- [WORK INSTRUCTIONS]:
Locate the word "picture" in the material, then show every line that holds it.

- [GIVEN MATERIAL]:

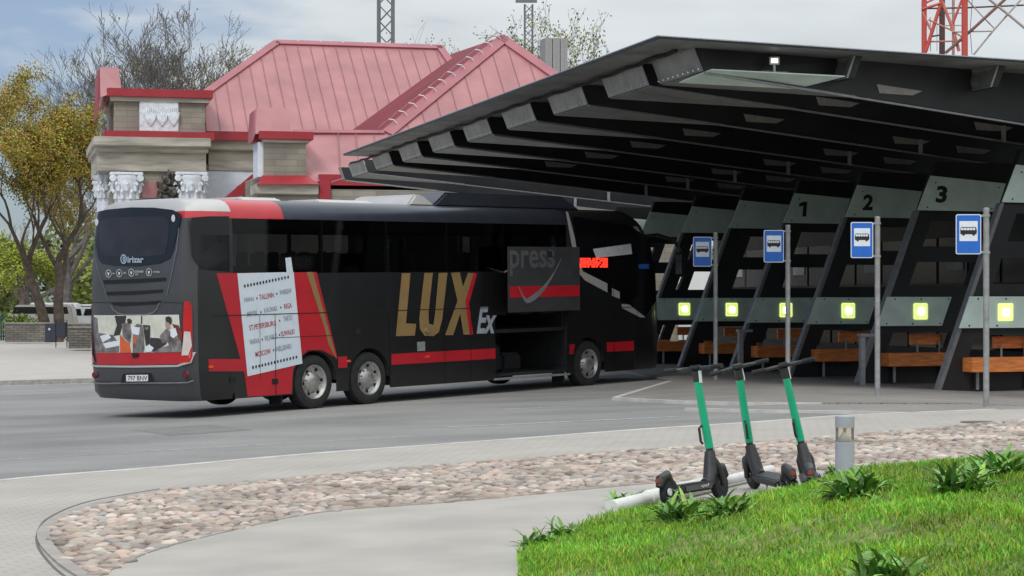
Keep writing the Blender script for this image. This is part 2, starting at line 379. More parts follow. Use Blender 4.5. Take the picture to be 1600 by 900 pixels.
# boarding platforms (two saw-tooth tips) and far plaza
p1 = [unp(x, y, .05) for x, y in ((966, 621), (1060, 626), (1160, 629), (1285, 629))]
p2 = [unp(x, y, .05) for x, y in ((1076, 637), (1200, 640), (1430, 644))]
far_edge = [unp(1040, 591, .12), unp(985, 612, .12)]
sheet('platform', [p1[0]] + p1[1:] + [(9.5, 33.5), (30, 42), (30, 100), (-2, 80), (2, 60)] + [unp(1052, 595, .05)], .05, platm, skirt=.07, kind='structure')
sheet('platform_tip', p2 + [unp(1600, 643, .12), (22, 36), (30, 41.9), (9.5, 33.4), unp(1290, 631, .05)], .046, platm, skirt=.07, kind='structure')
ribbon('platform_kerb', p1, .12, -.03, .055, kerbm, side=-1, kind='structure')
ribbon('platform_kerb', p2, .10, -.03, .05, kerbm, side=-1, kind='structure')
ribbon('platform_kerb', [p1[0], unp(1052, 595, .05)], .12, -.03, .053, kerbm, side=1, kind='structure')
sheet('plaza', [(-60, unp(0, 586, .12)[1]), (unp(330, 586, .12)[0], unp(330, 586, .12)[1]), (-4, 60), (-1, 74), (20, 200), (-160, 200), (-160, 61)], .12, plazam, kind='structure')
ribbon('plaza_kerb', [(-60, unp(0, 586, .12)[1]+.05), (unp(330, 586, .12)[0], unp(330, 586, .12)[1]+.05)], .22, -.05, .127, mat('dark_kerb', (.33, .31, .27), .9, var=.2), side=-1, kind='structure')
ribbon('road_seam', [(-60, unp(0, 594, 0)[1]), unp(330, 594, 0)], .08, -.02, .004, paint, kind='structure')
def marking(a, b, w):
    p, q = Vector(unp(*a)), Vector(unp(*b)); d = (q-p).normalized(); n_ = Vector((-d.y, d.x)) * w
    sheet('road_marking', [tuple(p), tuple(q), tuple(q+n_), tuple(p+n_)], .004, paint, kind='structure')
patchm = mat('asphalt_repair', (.19, .188, .18), .92, var=.12, scale=2, bump=.3, bscale=60)
sheet('road_patch', [unp(x, y) for x, y in ((210, 672), (330, 664), (395, 672), (265, 681))], .003, patchm, kind='structure')
marking((700, 668), (1068, 651), .09); marking((790, 640), (965, 632), .09); marking((0, 719), (640, 682), .04)
sheet('manhole_cover', [(lambda c: (c[0]+.3*math.cos(t/8*math.pi), c[1]+.3*math.sin(t/8*math.pi)))(unp(1535, 660, PO)) for t in range(16)], PO+.006, mat('iron_cover', (.12, .10, .09), .7), kind='structure')

# ------------------------------------------------------------------ grass bank
gedge = [(-.6, 5)] + smoothline([unp(x, y, PO) for x, y in ((806, 925), (800, 885), (808, 862), (850, 840), (920, 814), (985, 796))], 4) + smoothline([(1.35, 17.1), (2.1, 17.35), (3.0, 17.7), (4.2, 18.7), (6, 20.2), (9, 21.5)], 4)
gpoly = gedge + [(14, 21.5), (14, 5)]
GE = np.array(gedge)
def edge_dist(x, y):
    a = GE[:-1]; b = GE[1:]; p = np.array([x, y]); d = b - a; t = np.clip(((p-a)*d).sum(1)/(d*d).sum(1), 0, 1)
    return float(np.sqrt((((a + d*t[:, None]) - p)**2).sum(1).min()))
def gz(x, y):
    ins = inpoly(x, y, gpoly); d = edge_dist(x, y)
    if not ins: return g(x, y) + PO - .04
    k = min(d / 2.6, 1); k = k*k*(3-2*k)
    H = .20 + .072 * min(max(x - .4, 0), 5) + .06*max(0, 1-abs(x-2.6)/1.5)
    n = .018 * math.sin(x*2.3+1) * math.sin(y*1.7) + .012 * math.sin(x*5.1+y*3.3)
    return g(x, y) + PO + .01 + k * H + n * min(d/.6, 1)
def turf():
    xs = np.arange(-1.2, 9.01, .16); ys = np.arange(7, 21.4, .16); vs = []; idx = {}; fs = []
    ok = lambda x, y: inpoly(x, y, gpoly) or edge_dist(x, y) < .12
    for i, x in enumerate(xs):
        for j, y in enumerate(ys):
            if ok(x, y): idx[i, j] = len(vs); vs.append((x, y, gz(x, y)))
    for i in range(len(xs)-1):
        for j in range(len(ys)-1):
            q = [(i, j), (i+1, j), (i+1, j+1), (i, j+1)]
            if all(k in idx for k in q): fs.append([idx[k] for k in q])
    MB().add(vs, fs).build('grass_bank', turfm, smooth=True)['kind'] = 'structure'
turf()
def vgrid():      # bilinear height lookup for fast blade placing
    xs = np.arange(-1.4, 9.3, .08); ys = np.arange(7, 21.6, .08)
    Z = np.zeros((len(xs), len(ys))); I = np.zeros_like(Z, bool)
    for i, x in enumerate(xs):
        for j, y in enumerate(ys):
            I[i, j] = inpoly(x, y, gpoly); Z[i, j] = gz(x, y) if I[i, j] else 0
    return Z, I
def grass():
    Z, I = vgrid(); n = 430000
    rng = np.random.default_rng(3)
    x = rng.uniform(-1.2, 8.5, n); y = 9.0 + (rng.random(n)) * 12
    keep = (np.abs(x) / y < .262) & (rng.random(n) < np.clip(13 / y, 0, 1)**1.2)
    i = ((x + 1.4)/.08).astype(int); j = ((y - 7)/.08).astype(int); keep &= I[i, j]
    # behind the crest little shows
    keep &= ~((y > 18.6) & (x < 3))
    _p2 = .5 + .5*np.sin(x*2.1+3*np.sin(y*1.3)) * np.sin(y*3.9+2*np.sin(x*2.7)); keep &= rng.random(n) < np.clip(.45+1.3*_p2, 0, 1)
    x = x[keep]; y = y[keep]; i = i[keep]; j = j[keep]; z = Z[i, j]; n = len(x)
    patch = .5 + .5*np.sin(x*3.1 + 1.7*np.sin(y*2.2)) * np.sin(y*2.7 + 1.3*np.sin(x*1.9))
    patch2 = .5 + .5*np.sin(x*9 + 2*np.sin(y*6)) * np.sin(y*8+2*np.sin(x*5))
    h = rng.uniform(.018, .062, n) * (.5 + .45*patch + .5*patch2); w = rng.uniform(.0022, .0052, n); a = rng.uniform(0, 6.283, n); lean = rng.uniform(.1, 1.0, n)
    dx, dy = np.cos(a), np.sin(a); la = rng.uniform(0, 6.283, n); lx, ly = np.cos(la)*lean*h, np.sin(la)*lean*h
    P = np.zeros((n, 5, 3), np.float32)
    P[:, 0] = np.stack([x-dx*w, y-dy*w, z-.01], 1); P[:, 1] = np.stack([x+dx*w, y+dy*w, z-.01], 1)
    P[:, 2] = np.stack([x+dx*w*.8+lx*.35, y+dy*w*.8+ly*.35, z+h*.6], 1); P[:, 3] = np.stack([x-dx*w*.8+lx*.35, y-dy*w*.8+ly*.35, z+h*.6], 1)
    P[:, 4] = np.stack([x+lx, y+ly, z+h*.95], 1)
    V = P.reshape(-1, 3); b = np.arange(n)*5
    loops = np.stack([b, b+1, b+2, b+3, b+3, b+2, b+4], 1).ravel()
    me = bpy.data.meshes.new('grass'); me.vertices.add(len(V)); me.vertices.foreach_set('co', V.ravel())
    me.loops.add(len(loops)); me.loops.foreach_set('vertex_index', loops)
    ls = np.stack([np.arange(n)*7, np.arange(n)*7+4], 1).ravel(); lt = np.tile([4, 3], n)
    me.polygons.add(2*n); me.polygons.foreach_set('loop_start', ls); me.polygons.foreach_set('loop_total', lt)
    me.update(); me.validate(); me.materials.append(grassm)
    o = bpy.data.objects.new('grass', me); COL.objects.link(o)
    c = np.ones((n, 3)); v = rng.uniform(.6, 1.3, n)*(.75 + .4*patch); c *= v[:, None]
    c[:, 0] *= rng.uniform(.55, 1.15, n)*(.8+.35*patch2); c[:, 0] *= np.where(rng.random(n) < patch2*.22, 1.3, .92); dry = rng.random(n) < .02+.04*(patch < .12); c[dry] = (1.7, .95, 3.2)
    tint(o, np.repeat(c, 5, axis=0))
    tag(o, 'bright green spring grass covering the bank in the foreground', 'grass', kind='stuff')
grass()

def leafclump(px, py, r, n, label, seed):
    rr = random.Random(seed)
    for zo in (0,):
        # where the ray meets the bank
        best = None
        for k in range(900):
            d = 8 + k*.014; x = (px-800)/F*d; z = CH - (py-HY)/F*d
            if inpoly(x, d, gpoly) and z <= gz(x, d): best = (x, d); break
            if not inpoly(x, d, gpoly) and z <= g(x, d) + PO and d > 14: best = (x, d); break
    x, y = best; base = Vector((x, y, gz(x, y) if inpoly(x, y, gpoly) else g(x, y)+PO))
    mb = MB(); cs = []
    for i in range(n):
        a = rr.uniform(0, 6.283); L = r*rr.uniform(.5, 1.25); el = rr.uniform(.35, 1.5); w = r*rr.uniform(.05, .10)
        dirv = Vector((math.cos(a), math.sin(a), 0)); side = Vector((-dirv.y, dirv.x, 0)); st = Vector((rr.uniform(-.5, .5)*r, rr.uniform(-.4, .4)*r, -.02)); a += rr.gauss(0, .5)
        vs = []; p = st.copy(); e = el; K = 6
        for k in range(K+1):
            t = k/K; ww = w*(math.sin(math.pi*min(t*.93+.07, 1))**.7)
            tw = Vector((0, 0, .35*ww))
            vs += [p - side*ww + tw, p.copy(), p + side*ww + tw]
            p = p + (dirv*math.cos(e) + Vector((0, 0, math.sin(e))))*(L/K); e -= rr.uniform(.05, .34); dirv = (dirv + side*rr.gauss(0, .12)).normalized()
        fs = []
        for k in range(K): fs += [(3*k, 3*k+1, 3*k+4, 3*k+3), (3*k+1, 3*k+2, 3*k+5, 3*k+4)]
        mb.add(vs, fs); c = rr.uniform(.55, 1.7); cs += [(c*rr.uniform(.8, 1.2), c, c*rr.uniform(.7, 1.6))]*len(vs)
    me = bpy.data.meshes.new('leafy_plant'); me.from_pydata([tuple(v) for v in mb.v], [], mb.f); me.materials.append(hosta)
    me.polygons.foreach_set('use_smooth', [True]*len(me.polygons))
    o = bpy.data.objects.new('leafy_plant', me); COL.objects.link(o); o.location = base; tint(o, np.array(cs))
    tag(o, label, 'plant', 'broad leaved plants on the grass bank')
for i, (px, py, r, n, lb) in enumerate((
    (1062, 815, .25, 46, 'dark green leafy clump just right of the white pipe end, left of its twin'),
    (1140, 806, .24, 44, 'dark green leafy clump below the front wheel of the leftmost scooter'),
    (978, 793, .20, 26, 'small low leafy clump behind the end of the white pipe'),
    (835, 850, .17, 20, 'small leafy tuft at the left corner of the grass bank'),
    (880, 836, .17, 20, 'small leafy tuft at the bank edge, right of the corner tuft'),
    (1338, 776, .26, 52, 'wide leafy clump on the grass directly in front of the bollard lamp'),
    (1310, 742, .17, 60, 'low small-leaved bush at the foot of the bollard lamp'),
    (1505, 770, .24, 52, 'wide leafy clump on the grass left of the far right clump'),
    (1560, 742, .24, 44, 'leafy clump on the bank crest at the right edge of the picture'),
    (1385, 915, .24, 44, 'pale leafy clump nearest the camera, at the bottom of the bank'),
    (1165, 880, .0, 0, ''))):
    if n: leafclump(px, py, r, int(n*2.6), lb, i+20)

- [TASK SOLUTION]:
Keep writing the Blender script for this image. This is part 2, starting at line 379. More parts follow. Use Blender 4.5. Take the picture to be 1600 by 900 pixels.
    (1560, 742, .24, 44, 'leafy clump on the bank crest at the right edge of the picture'),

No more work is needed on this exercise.